Retomando nosso mote, o velho Adon empenha-se em ampliar o Museu Vivo do Nordeste, criado nos fundos de sua casa. Este espaço cultural é composto de peças adquiridas em antiquários ou nos arredores de Campina Grande. Com a argúcia de um arqueólogo da cultura, com extraordinário élan, garimpa e cascavilha esse mundaréu à cata de objetos que ganharão nova viva em seu museu. Graças a este empenho. seu museu tornou-se um ponto de visitação.

 

As vezes fico apreensivo ao visitar o museu.

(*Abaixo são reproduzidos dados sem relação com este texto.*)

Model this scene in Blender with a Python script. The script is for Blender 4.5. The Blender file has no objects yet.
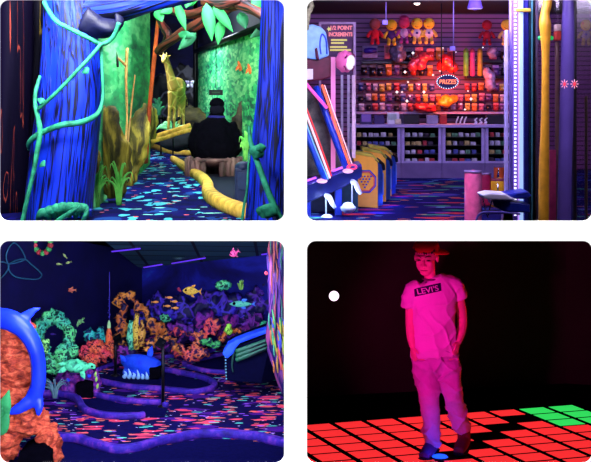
import bpy, bmesh, math, random
from mathutils import Vector, Matrix, Quaternion, noise
C = bpy.context.scene.collection
PI = math.pi
V = Vector
F, YH, H, CX = 1200.0, 90.0, 1.3, 295.5      # focal length in pixels, horizon row, eye height, image centre
def P(x, y, D): return V(((x-CX)*D/F, D, H-(y-YH)*D/F))
def G(x, y, zf=0.0):
    D = (H-zf)*F/(y-YH); return V(((x-CX)*D/F, D, zf))
def S(D): return D/F
def lin(c):
    return tuple(((v/255)/12.92 if v/255 <= .04045 else ((v/255+.055)/1.055)**2.4) for v in c)
def L4(c, k=1.0):
    return tuple(min(1, v*k) for v in lin(c))+(1,)
# ---------------------------------------------------------------- materials
def mk(name, rough=.6, metal=0.0, spec=.3):
    m = bpy.data.materials.new(name); m.use_nodes = True; nt = m.node_tree
    b = nt.nodes['Principled BSDF']; b.inputs['Roughness'].default_value = rough
    b.inputs['Metallic'].default_value = metal; b.inputs['Specular IOR Level'].default_value = spec
    return m, nt, b
def N(nt, t, **kw):
    n = nt.nodes.new(t)
    for k, v in kw.items():
        if k in n.inputs: n.inputs[k].default_value = v
        else: setattr(n, k, v)
    return n
def coords(nt, attr=None, scale=(1,1,1), rot=(0,0,0), loc=(0,0,0)):
    mp = N(nt, 'ShaderNodeMapping'); mp.inputs['Scale'].default_value = scale; mp.inputs['Rotation'].default_value = rot
    mp.inputs['Location'].default_value = loc
    if attr: a = N(nt, 'ShaderNodeAttribute'); a.attribute_name = attr; nt.links.new(a.outputs['Vector'], mp.inputs['Vector'])
    else: a = N(nt, 'ShaderNodeTexCoord'); nt.links.new(a.outputs['Object'], mp.inputs['Vector'])
    return mp.outputs['Vector']
def ramp(nt, fac, stops, interp='LINEAR'):
    r = N(nt, 'ShaderNodeValToRGB'); r.color_ramp.interpolation = interp; e = r.color_ramp.elements
    while len(e) < len(stops): e.new(1)
    for i, (p, c) in enumerate(stops):
        e[i].position = p; e[i].color = c if len(c) == 4 else L4(c)
    nt.links.new(fac, r.inputs['Fac']); return r.outputs['Color']
def mixc(nt, fac, a, b):
    m = N(nt, 'ShaderNodeMix', data_type='RGBA')
    for s, v in ((m.inputs[0], fac), (m.inputs[6], a), (m.inputs[7], b)):
        if isinstance(v, (float, int)): s.default_value = v
        elif isinstance(v, tuple): s.default_value = v
        else: nt.links.new(v, s)
    return m.outputs[2]
def math_(nt, op, a, b=None):
    m = N(nt, 'ShaderNodeMath', operation=op)
    for s, v in zip(m.inputs, (a, b)):
        if v is None: continue
        if isinstance(v, (float, int)): s.default_value = v
        else: nt.links.new(v, s)
    return m.outputs[0]
def bump(nt, b, h, strength, dist=.02):
    n = N(nt, 'ShaderNodeBump'); n.inputs['Strength'].default_value = strength; n.inputs['Distance'].default_value = dist
    nt.links.new(h, n.inputs['Height']); nt.links.new(n.outputs['Normal'], b.inputs['Normal'])
def plain(name, c, rough=.6, metal=0.0, var=.25, scale=14, spec=.3, bmp=0, rot=(0,0,0), st=(1,1,1)):
    m, nt, b = mk(name, rough, metal, spec)
    n = N(nt, 'ShaderNodeTexNoise', Scale=scale, Detail=4.0); nt.links.new(coords(nt, scale=st, rot=rot), n.inputs['Vector'])
    col = ramp(nt, n.outputs['Fac'], [(.3, L4(c, 1-var)), (.7, L4(c, 1+var*.4))])
    nt.links.new(col, b.inputs['Base Color'])
    if bmp: bump(nt, b, n.outputs['Fac'], bmp)
    return m
def glow(name, c, s=1.0, base=None):
    m, nt, b = mk(name, .4)
    b.inputs['Base Color'].default_value = L4(base or c, .5); n = N(nt, 'ShaderNodeTexNoise', Scale=6.0)
    nt.links.new(coords(nt), n.inputs['Vector'])
    col = ramp(nt, n.outputs['Fac'], [(.2, L4(c, .93)), (.8, L4(c))]); nt.links.new(col, b.inputs['Emission Color'])
    b.inputs['Emission Strength'].default_value = s
    return m
def grain(name, A, B, A2=None, sc=14, st=.07, w=.05, attr='gp', rough=.5, bmp=.6, dist=2.0, spec=.3, lvl=.5):
    """painted wood: long dark grooves B between strips of A"""
    m, nt, b = mk(name, rough, 0, spec)
    n = N(nt, 'ShaderNodeTexNoise', Scale=sc, Detail=2.5, Roughness=.5, Distortion=dist*.3); nt.links.new(coords(nt, attr, (1,1,st)), n.inputs['Vector'])
    n2 = N(nt, 'ShaderNodeTexNoise', Scale=sc*.5, Detail=2.0); nt.links.new(coords(nt, attr, (1,1,st*2), loc=(3,5,1)), n2.inputs['Vector'])
    base = ramp(nt, n2.outputs['Fac'], [(.3, A), (.7, A2 or A)])
    f = math_(nt, 'ABSOLUTE', math_(nt, 'SUBTRACT', math_(nt, 'FRACT', math_(nt, 'MULTIPLY', n.outputs['Fac'], 5.0)), .5))
    k = ramp(nt, f, [(w*.6, (0,0,0,1)), (w*1.8, (1,1,1,1))])
    nt.links.new(mixc(nt, k, L4(B), base), b.inputs['Base Color'])
    if bmp: bump(nt, b, k, bmp, .01)
    return m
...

Tenho medo que me confundam com coisa velha, impedindo-me de sair. Este é um grave equivoco, que não afeta apenas minha pessoa. É um erro de compreensão. Na verdade os museus não são depositários de coisas velhas. Mas tão somente daquilo que o imaginário moderno consegue visualizar como antiguidade. No entanto, elementos antigos se reconstituem com novos significados e também projetam novos padrões de viva. O que é considerado arcaico também nos renova, sinalizando princípios e valores fundamentais que, alguns, acham que saíram de moda.

 

Mas o museu regional do Adon não é um caritó ou um relicário de valores perdidos ou esquecidos.

 

É diversificado e pluralista. Tem baús, espingardas, lambe-lambes, ferros de engomar e máquinas de costura que as novas gerações desconhecem. É atraente para os que gostam apenas de olhar, para os que não sentam e para aqueles que querem sentar.. Para eles o velho Adon fez um “velso”.

 

Fui feita no capricho

com galhos de juá,

Mas mermo pru precisão,

favor num se senta

Pois tenho as perna fraca

Num vo lhe agüenta.

 

.A poesia matuta tem lugar no museu, impondo-se como advertência:

 

O cabra que é curioso

Pula dos óios pras mão

Mas segura teu facho

Num bula nos troços em vão

O que tá inteiro se quebra

E não tem reparo não

 

Presta-se também para admoestar os que jogam dejetos no chão

 

Meu cumpadi não importa

O que você tem fumado

Fumo de rolo ou de paia

Cachimbo ou baseado

Jogue as bagas no cinzeiro

Sinão fico amuado

 

Pois bem, lembrei-me de Adon transitando pela Feira da Prata.  Certifiquei-me que ele também é moderno, ouvindo a música de Eri e Erisvaldo:

 

Vai ter que entrar na peia, Vai ter que entrar na peia
Esses cara sem futuro de brinquinho na orelha.

 

Simultaneamente, escutava a conversa de dois cabras machos, destes que não medem conseqüências, nem o tamanho de desafetos. Nesse colóquio, falavam sobre modernidade. Entabulavam uma profunda e sincera reflexão. Constatei que, depois da prosopopéia, chegavam a um entendimento. Por meio de uma disjunção positivista, identificaram o certo e o errado. Com ar de reprovação, entabularam um acordo:

 

-Botar brinco na orelha, compadre ?

-Poder, pode. O que não pode é ser viado.

 

O velho Adon, tão arcaico, com brinquinho na orelha.

Pois é...cheguei a uma conclusão: meu amigo Adon é a nova síntese da antiga e da moderna cultura nordestina.